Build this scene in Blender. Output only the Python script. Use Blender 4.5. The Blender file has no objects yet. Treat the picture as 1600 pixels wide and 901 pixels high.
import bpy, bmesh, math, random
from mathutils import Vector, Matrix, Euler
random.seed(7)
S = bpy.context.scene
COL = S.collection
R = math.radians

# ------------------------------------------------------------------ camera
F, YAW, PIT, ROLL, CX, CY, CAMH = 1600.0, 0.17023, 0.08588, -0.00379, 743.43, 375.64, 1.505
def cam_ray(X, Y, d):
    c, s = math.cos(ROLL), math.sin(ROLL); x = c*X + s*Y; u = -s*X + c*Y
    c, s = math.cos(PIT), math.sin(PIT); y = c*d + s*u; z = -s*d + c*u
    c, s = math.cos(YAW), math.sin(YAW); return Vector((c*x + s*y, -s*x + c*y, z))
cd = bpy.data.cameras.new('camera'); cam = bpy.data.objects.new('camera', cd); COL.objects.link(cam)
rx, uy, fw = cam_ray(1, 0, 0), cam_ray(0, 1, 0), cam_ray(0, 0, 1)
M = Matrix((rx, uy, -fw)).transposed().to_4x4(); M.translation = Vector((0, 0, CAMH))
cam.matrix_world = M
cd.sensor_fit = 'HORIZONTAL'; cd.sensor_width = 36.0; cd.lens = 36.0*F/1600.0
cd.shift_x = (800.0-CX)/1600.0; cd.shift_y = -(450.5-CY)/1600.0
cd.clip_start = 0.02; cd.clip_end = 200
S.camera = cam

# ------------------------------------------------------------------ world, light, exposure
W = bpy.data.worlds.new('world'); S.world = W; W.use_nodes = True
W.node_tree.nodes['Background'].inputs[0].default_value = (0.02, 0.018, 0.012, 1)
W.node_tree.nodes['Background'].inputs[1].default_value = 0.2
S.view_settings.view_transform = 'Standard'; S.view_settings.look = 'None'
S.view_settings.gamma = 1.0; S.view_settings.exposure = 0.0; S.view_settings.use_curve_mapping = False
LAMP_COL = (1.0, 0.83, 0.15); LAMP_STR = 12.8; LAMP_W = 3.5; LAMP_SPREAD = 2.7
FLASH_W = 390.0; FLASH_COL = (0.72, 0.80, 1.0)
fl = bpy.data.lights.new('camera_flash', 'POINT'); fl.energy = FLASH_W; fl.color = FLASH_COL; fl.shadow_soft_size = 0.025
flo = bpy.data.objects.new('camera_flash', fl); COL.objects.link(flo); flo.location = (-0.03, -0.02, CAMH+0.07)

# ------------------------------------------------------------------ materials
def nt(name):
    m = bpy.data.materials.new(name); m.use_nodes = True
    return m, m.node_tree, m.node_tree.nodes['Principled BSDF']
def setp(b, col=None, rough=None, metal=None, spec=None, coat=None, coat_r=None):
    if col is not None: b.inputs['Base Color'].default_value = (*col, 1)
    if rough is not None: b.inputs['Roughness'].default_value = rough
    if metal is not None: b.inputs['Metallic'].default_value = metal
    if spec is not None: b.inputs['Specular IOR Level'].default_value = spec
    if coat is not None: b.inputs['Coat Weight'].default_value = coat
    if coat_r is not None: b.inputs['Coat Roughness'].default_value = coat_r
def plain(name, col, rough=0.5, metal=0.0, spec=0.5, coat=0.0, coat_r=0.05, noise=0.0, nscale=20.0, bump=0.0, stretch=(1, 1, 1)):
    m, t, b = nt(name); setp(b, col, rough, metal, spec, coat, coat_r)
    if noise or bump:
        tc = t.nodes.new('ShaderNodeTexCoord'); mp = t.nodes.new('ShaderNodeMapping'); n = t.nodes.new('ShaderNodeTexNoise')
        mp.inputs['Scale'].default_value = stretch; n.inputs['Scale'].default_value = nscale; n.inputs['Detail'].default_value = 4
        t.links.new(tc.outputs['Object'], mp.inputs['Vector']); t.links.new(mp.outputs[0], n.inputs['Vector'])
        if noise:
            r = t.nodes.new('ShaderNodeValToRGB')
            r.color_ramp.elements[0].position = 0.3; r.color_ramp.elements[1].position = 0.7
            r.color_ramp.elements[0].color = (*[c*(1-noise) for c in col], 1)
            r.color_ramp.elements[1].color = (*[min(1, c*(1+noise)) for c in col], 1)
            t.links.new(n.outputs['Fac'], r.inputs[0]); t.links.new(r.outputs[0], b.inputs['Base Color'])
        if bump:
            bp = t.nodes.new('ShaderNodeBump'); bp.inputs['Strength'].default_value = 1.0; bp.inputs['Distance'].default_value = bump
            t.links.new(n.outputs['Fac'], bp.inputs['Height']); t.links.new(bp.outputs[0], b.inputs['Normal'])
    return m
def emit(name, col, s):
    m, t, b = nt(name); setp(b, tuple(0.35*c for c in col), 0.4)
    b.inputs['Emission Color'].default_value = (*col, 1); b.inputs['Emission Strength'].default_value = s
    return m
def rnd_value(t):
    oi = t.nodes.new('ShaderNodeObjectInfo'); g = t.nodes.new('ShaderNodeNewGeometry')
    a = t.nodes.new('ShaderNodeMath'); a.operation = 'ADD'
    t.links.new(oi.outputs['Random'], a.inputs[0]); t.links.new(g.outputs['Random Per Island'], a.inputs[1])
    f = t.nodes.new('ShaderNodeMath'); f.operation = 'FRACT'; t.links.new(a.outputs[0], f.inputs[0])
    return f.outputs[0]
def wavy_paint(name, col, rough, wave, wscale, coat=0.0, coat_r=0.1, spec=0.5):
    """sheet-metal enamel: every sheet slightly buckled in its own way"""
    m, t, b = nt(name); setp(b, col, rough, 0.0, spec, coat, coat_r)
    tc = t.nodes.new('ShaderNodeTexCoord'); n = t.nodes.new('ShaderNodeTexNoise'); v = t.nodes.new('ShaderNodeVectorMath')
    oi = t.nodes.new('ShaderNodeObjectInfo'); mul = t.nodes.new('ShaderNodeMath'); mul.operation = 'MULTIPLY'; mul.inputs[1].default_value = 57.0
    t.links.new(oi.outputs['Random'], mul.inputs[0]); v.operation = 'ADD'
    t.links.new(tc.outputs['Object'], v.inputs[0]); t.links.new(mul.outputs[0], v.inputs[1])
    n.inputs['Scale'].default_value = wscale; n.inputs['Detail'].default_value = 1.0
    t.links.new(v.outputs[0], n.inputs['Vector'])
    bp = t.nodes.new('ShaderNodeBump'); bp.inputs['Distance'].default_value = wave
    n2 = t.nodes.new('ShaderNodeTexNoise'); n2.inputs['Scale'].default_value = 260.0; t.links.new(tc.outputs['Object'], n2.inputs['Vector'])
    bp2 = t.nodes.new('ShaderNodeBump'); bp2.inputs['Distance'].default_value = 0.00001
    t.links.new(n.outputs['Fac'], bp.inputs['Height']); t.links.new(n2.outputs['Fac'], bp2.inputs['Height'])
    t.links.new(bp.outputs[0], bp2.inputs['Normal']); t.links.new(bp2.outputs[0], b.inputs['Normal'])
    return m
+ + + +
• **Work to be completed**: From the top of the listing above, restate each line word for word up to and including the line with "R = math.radians"; add nothing else.

• **Result of the exercise**:
Build this scene in Blender. Output only the Python script. Use Blender 4.5. The Blender file has no objects yet. Treat the picture as 1600 pixels wide and 901 pixels high.
import bpy, bmesh, math, random
from mathutils import Vector, Matrix, Euler
random.seed(7)
S = bpy.context.scene
COL = S.collection
R = math.radians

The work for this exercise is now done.